PROBLEM: Print each line from the start of the records below up through the line where "return onY((x, y), s.Y+d-dr*abs(1-abs(u)**2.35)**(1/2.35)-off)" is found, exactly as given.

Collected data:

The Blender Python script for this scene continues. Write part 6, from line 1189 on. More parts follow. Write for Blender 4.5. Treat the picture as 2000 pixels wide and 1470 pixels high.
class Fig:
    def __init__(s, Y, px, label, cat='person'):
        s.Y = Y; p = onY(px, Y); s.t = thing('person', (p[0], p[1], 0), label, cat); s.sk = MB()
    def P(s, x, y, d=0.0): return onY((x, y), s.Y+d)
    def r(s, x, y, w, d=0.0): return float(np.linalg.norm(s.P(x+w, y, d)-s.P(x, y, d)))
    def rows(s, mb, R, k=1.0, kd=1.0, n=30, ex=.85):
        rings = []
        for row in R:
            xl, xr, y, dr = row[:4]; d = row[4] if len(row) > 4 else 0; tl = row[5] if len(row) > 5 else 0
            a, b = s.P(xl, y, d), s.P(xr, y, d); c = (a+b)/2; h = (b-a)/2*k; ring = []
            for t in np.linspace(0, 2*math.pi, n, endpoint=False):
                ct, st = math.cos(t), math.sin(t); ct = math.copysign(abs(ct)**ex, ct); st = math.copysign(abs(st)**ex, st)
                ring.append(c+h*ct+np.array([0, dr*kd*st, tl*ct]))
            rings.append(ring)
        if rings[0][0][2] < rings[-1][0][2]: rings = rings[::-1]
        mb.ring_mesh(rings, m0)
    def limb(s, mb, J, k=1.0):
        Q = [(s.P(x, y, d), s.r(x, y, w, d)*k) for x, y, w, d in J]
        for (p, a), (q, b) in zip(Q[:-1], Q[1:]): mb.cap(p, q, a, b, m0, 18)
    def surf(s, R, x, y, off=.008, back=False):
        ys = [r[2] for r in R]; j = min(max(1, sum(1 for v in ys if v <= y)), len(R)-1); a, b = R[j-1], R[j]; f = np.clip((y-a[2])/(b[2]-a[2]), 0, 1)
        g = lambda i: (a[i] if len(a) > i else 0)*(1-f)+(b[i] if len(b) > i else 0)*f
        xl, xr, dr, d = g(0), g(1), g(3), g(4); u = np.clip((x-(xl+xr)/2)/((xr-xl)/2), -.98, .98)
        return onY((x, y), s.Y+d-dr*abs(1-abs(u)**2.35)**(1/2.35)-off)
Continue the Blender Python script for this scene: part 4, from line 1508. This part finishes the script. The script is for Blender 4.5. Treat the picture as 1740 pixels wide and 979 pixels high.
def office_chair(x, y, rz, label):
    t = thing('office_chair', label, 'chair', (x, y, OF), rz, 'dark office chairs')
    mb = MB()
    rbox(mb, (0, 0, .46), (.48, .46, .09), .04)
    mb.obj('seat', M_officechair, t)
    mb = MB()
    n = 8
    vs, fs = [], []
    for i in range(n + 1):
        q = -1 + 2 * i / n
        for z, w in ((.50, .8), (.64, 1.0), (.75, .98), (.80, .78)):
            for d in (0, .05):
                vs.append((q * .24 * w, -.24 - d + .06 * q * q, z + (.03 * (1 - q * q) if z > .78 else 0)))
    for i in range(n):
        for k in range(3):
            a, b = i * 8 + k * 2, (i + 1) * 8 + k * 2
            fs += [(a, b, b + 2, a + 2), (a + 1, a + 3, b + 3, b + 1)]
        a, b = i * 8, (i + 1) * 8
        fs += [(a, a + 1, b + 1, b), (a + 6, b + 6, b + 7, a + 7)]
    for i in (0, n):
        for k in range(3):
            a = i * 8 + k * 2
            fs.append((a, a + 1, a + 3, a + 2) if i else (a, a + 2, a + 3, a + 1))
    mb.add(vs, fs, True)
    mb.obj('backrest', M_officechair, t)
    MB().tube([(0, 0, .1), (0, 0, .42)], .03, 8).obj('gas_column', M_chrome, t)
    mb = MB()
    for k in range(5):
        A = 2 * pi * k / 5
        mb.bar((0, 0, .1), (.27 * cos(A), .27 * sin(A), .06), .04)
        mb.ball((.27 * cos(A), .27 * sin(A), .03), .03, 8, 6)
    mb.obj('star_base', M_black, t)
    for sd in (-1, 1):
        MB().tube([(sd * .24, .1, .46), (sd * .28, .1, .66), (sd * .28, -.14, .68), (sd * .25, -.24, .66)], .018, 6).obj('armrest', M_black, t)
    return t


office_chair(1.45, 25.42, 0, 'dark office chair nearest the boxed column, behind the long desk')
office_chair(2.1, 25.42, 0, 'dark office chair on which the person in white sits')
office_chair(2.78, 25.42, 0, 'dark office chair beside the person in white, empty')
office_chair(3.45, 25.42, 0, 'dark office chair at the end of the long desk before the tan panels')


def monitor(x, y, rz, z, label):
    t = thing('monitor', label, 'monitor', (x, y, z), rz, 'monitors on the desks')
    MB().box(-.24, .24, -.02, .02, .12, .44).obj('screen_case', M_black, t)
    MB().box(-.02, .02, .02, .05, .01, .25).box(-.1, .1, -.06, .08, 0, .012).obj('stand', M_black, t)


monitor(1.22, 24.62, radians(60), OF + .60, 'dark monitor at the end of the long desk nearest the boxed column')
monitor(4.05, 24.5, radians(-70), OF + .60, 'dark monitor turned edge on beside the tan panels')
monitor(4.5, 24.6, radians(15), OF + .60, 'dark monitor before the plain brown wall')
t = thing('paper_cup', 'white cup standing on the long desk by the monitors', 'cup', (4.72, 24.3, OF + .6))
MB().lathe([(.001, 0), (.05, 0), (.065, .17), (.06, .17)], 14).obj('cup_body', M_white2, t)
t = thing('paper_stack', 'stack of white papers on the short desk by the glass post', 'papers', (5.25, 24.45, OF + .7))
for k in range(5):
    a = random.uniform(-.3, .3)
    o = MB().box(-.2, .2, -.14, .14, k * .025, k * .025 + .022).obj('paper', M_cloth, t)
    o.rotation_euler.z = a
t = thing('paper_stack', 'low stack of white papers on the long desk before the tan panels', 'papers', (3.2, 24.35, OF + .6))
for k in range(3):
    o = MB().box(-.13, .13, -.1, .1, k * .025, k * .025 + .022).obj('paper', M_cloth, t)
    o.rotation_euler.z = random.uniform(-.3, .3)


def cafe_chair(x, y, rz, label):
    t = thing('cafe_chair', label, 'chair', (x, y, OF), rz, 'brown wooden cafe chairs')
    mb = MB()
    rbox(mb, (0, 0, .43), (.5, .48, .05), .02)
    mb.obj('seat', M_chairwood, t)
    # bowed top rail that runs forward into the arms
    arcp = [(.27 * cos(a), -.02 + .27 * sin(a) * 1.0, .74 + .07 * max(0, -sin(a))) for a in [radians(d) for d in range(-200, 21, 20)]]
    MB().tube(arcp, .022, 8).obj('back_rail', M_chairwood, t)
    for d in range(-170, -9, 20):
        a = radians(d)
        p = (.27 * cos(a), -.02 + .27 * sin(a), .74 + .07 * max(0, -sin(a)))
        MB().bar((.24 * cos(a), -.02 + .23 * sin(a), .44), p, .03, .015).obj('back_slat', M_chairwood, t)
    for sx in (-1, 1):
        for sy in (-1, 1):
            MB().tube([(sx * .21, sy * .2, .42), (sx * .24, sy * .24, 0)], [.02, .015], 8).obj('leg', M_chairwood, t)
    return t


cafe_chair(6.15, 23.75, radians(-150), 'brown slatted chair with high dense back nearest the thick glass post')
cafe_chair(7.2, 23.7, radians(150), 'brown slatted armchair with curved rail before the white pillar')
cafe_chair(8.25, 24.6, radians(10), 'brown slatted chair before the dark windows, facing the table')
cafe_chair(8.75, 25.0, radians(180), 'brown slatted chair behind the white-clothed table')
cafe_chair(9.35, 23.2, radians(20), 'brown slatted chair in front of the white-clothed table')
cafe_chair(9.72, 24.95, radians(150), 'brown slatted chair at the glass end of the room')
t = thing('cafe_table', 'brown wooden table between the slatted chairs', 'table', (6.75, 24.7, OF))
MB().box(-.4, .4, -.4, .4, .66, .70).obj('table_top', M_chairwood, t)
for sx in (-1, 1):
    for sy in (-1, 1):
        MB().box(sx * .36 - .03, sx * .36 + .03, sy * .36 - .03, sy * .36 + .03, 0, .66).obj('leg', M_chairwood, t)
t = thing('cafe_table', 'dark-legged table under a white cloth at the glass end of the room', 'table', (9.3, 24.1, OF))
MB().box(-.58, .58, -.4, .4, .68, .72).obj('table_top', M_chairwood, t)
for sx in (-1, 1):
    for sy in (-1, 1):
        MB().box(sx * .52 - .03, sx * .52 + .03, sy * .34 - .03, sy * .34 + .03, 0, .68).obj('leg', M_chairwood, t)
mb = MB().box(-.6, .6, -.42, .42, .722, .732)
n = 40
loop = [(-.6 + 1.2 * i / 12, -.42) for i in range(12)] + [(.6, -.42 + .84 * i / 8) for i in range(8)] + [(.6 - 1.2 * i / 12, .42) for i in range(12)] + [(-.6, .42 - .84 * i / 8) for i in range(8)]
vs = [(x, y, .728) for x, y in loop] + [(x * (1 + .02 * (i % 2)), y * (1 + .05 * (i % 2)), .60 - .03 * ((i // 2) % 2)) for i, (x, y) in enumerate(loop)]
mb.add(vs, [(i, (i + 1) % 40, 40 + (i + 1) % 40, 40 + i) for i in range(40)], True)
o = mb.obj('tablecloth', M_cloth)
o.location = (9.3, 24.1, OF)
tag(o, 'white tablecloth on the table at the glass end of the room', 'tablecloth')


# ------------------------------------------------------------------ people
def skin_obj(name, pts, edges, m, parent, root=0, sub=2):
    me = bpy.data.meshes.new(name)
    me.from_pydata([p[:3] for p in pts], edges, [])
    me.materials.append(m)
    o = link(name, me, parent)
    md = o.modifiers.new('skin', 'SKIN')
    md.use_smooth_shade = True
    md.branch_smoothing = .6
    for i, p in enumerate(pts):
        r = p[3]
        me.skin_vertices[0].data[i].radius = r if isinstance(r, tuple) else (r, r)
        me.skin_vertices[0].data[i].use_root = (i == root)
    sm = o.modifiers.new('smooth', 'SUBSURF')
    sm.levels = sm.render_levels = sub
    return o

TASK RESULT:
The Blender Python script for this scene continues. Write part 6, from line 1189 on. More parts follow. Write for Blender 4.5. Treat the picture as 2000 pixels wide and 1470 pixels high.
class Fig:
    def __init__(s, Y, px, label, cat='person'):
        s.Y = Y; p = onY(px, Y); s.t = thing('person', (p[0], p[1], 0), label, cat); s.sk = MB()
    def P(s, x, y, d=0.0): return onY((x, y), s.Y+d)
    def r(s, x, y, w, d=0.0): return float(np.linalg.norm(s.P(x+w, y, d)-s.P(x, y, d)))
    def rows(s, mb, R, k=1.0, kd=1.0, n=30, ex=.85):
        rings = []
        for row in R:
            xl, xr, y, dr = row[:4]; d = row[4] if len(row) > 4 else 0; tl = row[5] if len(row) > 5 else 0
            a, b = s.P(xl, y, d), s.P(xr, y, d); c = (a+b)/2; h = (b-a)/2*k; ring = []
            for t in np.linspace(0, 2*math.pi, n, endpoint=False):
                ct, st = math.cos(t), math.sin(t); ct = math.copysign(abs(ct)**ex, ct); st = math.copysign(abs(st)**ex, st)
                ring.append(c+h*ct+np.array([0, dr*kd*st, tl*ct]))
            rings.append(ring)
        if rings[0][0][2] < rings[-1][0][2]: rings = rings[::-1]
        mb.ring_mesh(rings, m0)
    def limb(s, mb, J, k=1.0):
        Q = [(s.P(x, y, d), s.r(x, y, w, d)*k) for x, y, w, d in J]
        for (p, a), (q, b) in zip(Q[:-1], Q[1:]): mb.cap(p, q, a, b, m0, 18)
    def surf(s, R, x, y, off=.008, back=False):
        ys = [r[2] for r in R]; j = min(max(1, sum(1 for v in ys if v <= y)), len(R)-1); a, b = R[j-1], R[j]; f = np.clip((y-a[2])/(b[2]-a[2]), 0, 1)
        g = lambda i: (a[i] if len(a) > i else 0)*(1-f)+(b[i] if len(b) > i else 0)*f
        xl, xr, dr, d = g(0), g(1), g(3), g(4); u = np.clip((x-(xl+xr)/2)/((xr-xl)/2), -.98, .98)
        return onY((x, y), s.Y+d-dr*abs(1-abs(u)**2.35)**(1/2.35)-off)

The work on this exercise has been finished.